- _Instructions to follow_: Copy out every line of the data exactly.

- _Supplied data_:
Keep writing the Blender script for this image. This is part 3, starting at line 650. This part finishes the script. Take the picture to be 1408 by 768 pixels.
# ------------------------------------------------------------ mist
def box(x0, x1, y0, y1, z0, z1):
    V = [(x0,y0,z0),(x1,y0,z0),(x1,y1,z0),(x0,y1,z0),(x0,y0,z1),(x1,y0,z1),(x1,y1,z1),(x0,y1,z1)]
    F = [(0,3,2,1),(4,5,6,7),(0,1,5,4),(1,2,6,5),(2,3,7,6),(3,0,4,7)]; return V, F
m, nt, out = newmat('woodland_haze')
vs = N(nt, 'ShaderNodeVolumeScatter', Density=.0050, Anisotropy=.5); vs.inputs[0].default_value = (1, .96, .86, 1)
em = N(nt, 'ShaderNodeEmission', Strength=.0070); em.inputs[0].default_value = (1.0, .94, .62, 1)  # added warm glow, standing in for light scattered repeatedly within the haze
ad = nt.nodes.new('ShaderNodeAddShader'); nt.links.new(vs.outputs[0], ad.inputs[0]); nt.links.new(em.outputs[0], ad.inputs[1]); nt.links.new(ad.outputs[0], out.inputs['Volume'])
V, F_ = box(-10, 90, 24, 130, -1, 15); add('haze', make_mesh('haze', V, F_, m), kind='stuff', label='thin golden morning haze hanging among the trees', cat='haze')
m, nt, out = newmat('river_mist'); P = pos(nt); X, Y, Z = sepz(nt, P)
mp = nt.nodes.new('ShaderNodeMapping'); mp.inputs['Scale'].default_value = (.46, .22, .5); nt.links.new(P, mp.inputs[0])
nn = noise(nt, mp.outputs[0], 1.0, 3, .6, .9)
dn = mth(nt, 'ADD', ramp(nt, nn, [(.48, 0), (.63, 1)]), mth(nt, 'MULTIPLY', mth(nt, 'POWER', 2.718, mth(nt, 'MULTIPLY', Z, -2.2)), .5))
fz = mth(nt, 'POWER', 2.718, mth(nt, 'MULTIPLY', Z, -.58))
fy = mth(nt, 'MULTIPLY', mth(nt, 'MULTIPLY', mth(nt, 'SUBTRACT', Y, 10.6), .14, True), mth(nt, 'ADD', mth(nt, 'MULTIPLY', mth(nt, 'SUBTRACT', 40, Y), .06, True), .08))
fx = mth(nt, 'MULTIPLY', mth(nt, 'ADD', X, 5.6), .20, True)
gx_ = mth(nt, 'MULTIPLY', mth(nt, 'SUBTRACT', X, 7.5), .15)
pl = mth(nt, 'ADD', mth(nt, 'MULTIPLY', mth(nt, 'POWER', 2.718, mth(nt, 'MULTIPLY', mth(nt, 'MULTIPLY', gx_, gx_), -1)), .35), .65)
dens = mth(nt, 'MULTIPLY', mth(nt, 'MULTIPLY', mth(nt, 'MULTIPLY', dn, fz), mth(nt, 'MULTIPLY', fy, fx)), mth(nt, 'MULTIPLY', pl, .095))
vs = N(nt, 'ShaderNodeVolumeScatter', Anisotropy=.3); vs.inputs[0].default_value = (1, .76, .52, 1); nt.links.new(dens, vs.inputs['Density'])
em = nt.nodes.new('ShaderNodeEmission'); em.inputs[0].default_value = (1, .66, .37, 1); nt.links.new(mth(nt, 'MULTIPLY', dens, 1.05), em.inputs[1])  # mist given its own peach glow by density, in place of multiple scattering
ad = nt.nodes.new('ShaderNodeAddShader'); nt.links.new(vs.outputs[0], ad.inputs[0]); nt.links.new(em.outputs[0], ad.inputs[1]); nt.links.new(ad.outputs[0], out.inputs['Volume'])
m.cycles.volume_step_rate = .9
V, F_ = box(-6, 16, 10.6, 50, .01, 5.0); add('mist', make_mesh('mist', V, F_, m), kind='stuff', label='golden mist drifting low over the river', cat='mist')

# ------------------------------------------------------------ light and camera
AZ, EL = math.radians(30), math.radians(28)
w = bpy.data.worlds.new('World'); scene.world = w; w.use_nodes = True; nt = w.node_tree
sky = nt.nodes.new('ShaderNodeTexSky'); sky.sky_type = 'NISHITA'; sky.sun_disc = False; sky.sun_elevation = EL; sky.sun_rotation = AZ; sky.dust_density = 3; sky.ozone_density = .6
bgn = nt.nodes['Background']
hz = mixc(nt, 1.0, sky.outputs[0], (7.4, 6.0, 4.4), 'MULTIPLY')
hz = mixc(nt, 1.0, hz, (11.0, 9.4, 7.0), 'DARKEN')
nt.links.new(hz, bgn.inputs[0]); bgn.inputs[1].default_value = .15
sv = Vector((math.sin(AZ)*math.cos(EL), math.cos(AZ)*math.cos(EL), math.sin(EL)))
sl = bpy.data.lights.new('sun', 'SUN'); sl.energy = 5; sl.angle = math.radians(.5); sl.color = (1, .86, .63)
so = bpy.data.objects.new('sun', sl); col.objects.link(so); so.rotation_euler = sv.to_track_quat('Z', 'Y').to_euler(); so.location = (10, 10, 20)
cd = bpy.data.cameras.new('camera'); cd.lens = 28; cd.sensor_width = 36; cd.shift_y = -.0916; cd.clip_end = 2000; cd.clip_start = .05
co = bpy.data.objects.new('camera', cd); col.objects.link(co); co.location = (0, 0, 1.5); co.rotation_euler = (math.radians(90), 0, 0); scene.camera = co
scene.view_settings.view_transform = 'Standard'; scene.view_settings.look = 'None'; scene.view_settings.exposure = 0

- _Written solution_:
Keep writing the Blender script for this image. This is part 3, starting at line 650. This part finishes the script. Take the picture to be 1408 by 768 pixels.
# ------------------------------------------------------------ mist
def box(x0, x1, y0, y1, z0, z1):
    V = [(x0,y0,z0),(x1,y0,z0),(x1,y1,z0),(x0,y1,z0),(x0,y0,z1),(x1,y0,z1),(x1,y1,z1),(x0,y1,z1)]
    F = [(0,3,2,1),(4,5,6,7),(0,1,5,4),(1,2,6,5),(2,3,7,6),(3,0,4,7)]; return V, F
m, nt, out = newmat('woodland_haze')
vs = N(nt, 'ShaderNodeVolumeScatter', Density=.0050, Anisotropy=.5); vs.inputs[0].default_value = (1, .96, .86, 1)
em = N(nt, 'ShaderNodeEmission', Strength=.0070); em.inputs[0].default_value = (1.0, .94, .62, 1)  # added warm glow, standing in for light scattered repeatedly within the haze
ad = nt.nodes.new('ShaderNodeAddShader'); nt.links.new(vs.outputs[0], ad.inputs[0]); nt.links.new(em.outputs[0], ad.inputs[1]); nt.links.new(ad.outputs[0], out.inputs['Volume'])
V, F_ = box(-10, 90, 24, 130, -1, 15); add('haze', make_mesh('haze', V, F_, m), kind='stuff', label='thin golden morning haze hanging among the trees', cat='haze')
m, nt, out = newmat('river_mist'); P = pos(nt); X, Y, Z = sepz(nt, P)
mp = nt.nodes.new('ShaderNodeMapping'); mp.inputs['Scale'].default_value = (.46, .22, .5); nt.links.new(P, mp.inputs[0])
nn = noise(nt, mp.outputs[0], 1.0, 3, .6, .9)
dn = mth(nt, 'ADD', ramp(nt, nn, [(.48, 0), (.63, 1)]), mth(nt, 'MULTIPLY', mth(nt, 'POWER', 2.718, mth(nt, 'MULTIPLY', Z, -2.2)), .5))
fz = mth(nt, 'POWER', 2.718, mth(nt, 'MULTIPLY', Z, -.58))
fy = mth(nt, 'MULTIPLY', mth(nt, 'MULTIPLY', mth(nt, 'SUBTRACT', Y, 10.6), .14, True), mth(nt, 'ADD', mth(nt, 'MULTIPLY', mth(nt, 'SUBTRACT', 40, Y), .06, True), .08))
fx = mth(nt, 'MULTIPLY', mth(nt, 'ADD', X, 5.6), .20, True)
gx_ = mth(nt, 'MULTIPLY', mth(nt, 'SUBTRACT', X, 7.5), .15)
pl = mth(nt, 'ADD', mth(nt, 'MULTIPLY', mth(nt, 'POWER', 2.718, mth(nt, 'MULTIPLY', mth(nt, 'MULTIPLY', gx_, gx_), -1)), .35), .65)
dens = mth(nt, 'MULTIPLY', mth(nt, 'MULTIPLY', mth(nt, 'MULTIPLY', dn, fz), mth(nt, 'MULTIPLY', fy, fx)), mth(nt, 'MULTIPLY', pl, .095))
vs = N(nt, 'ShaderNodeVolumeScatter', Anisotropy=.3); vs.inputs[0].default_value = (1, .76, .52, 1); nt.links.new(dens, vs.inputs['Density'])
em = nt.nodes.new('ShaderNodeEmission'); em.inputs[0].default_value = (1, .66, .37, 1); nt.links.new(mth(nt, 'MULTIPLY', dens, 1.05), em.inputs[1])  # mist given its own peach glow by density, in place of multiple scattering
ad = nt.nodes.new('ShaderNodeAddShader'); nt.links.new(vs.outputs[0], ad.inputs[0]); nt.links.new(em.outputs[0], ad.inputs[1]); nt.links.new(ad.outputs[0], out.inputs['Volume'])
m.cycles.volume_step_rate = .9
V, F_ = box(-6, 16, 10.6, 50, .01, 5.0); add('mist', make_mesh('mist', V, F_, m), kind='stuff', label='golden mist drifting low over the river', cat='mist')

# ------------------------------------------------------------ light and camera
AZ, EL = math.radians(30), math.radians(28)
w = bpy.data.worlds.new('World'); scene.world = w; w.use_nodes = True; nt = w.node_tree
sky = nt.nodes.new('ShaderNodeTexSky'); sky.sky_type = 'NISHITA'; sky.sun_disc = False; sky.sun_elevation = EL; sky.sun_rotation = AZ; sky.dust_density = 3; sky.ozone_density = .6
bgn = nt.nodes['Background']
hz = mixc(nt, 1.0, sky.outputs[0], (7.4, 6.0, 4.4), 'MULTIPLY')
hz = mixc(nt, 1.0, hz, (11.0, 9.4, 7.0), 'DARKEN')
nt.links.new(hz, bgn.inputs[0]); bgn.inputs[1].default_value = .15
sv = Vector((math.sin(AZ)*math.cos(EL), math.cos(AZ)*math.cos(EL), math.sin(EL)))
sl = bpy.data.lights.new('sun', 'SUN'); sl.energy = 5; sl.angle = math.radians(.5); sl.color = (1, .86, .63)
so = bpy.data.objects.new('sun', sl); col.objects.link(so); so.rotation_euler = sv.to_track_quat('Z', 'Y').to_euler(); so.location = (10, 10, 20)
cd = bpy.data.cameras.new('camera'); cd.lens = 28; cd.sensor_width = 36; cd.shift_y = -.0916; cd.clip_end = 2000; cd.clip_start = .05
co = bpy.data.objects.new('camera', cd); col.objects.link(co); co.location = (0, 0, 1.5); co.rotation_euler = (math.radians(90), 0, 0); scene.camera = co
scene.view_settings.view_transform = 'Standard'; scene.view_settings.look = 'None'; scene.view_settings.exposure = 0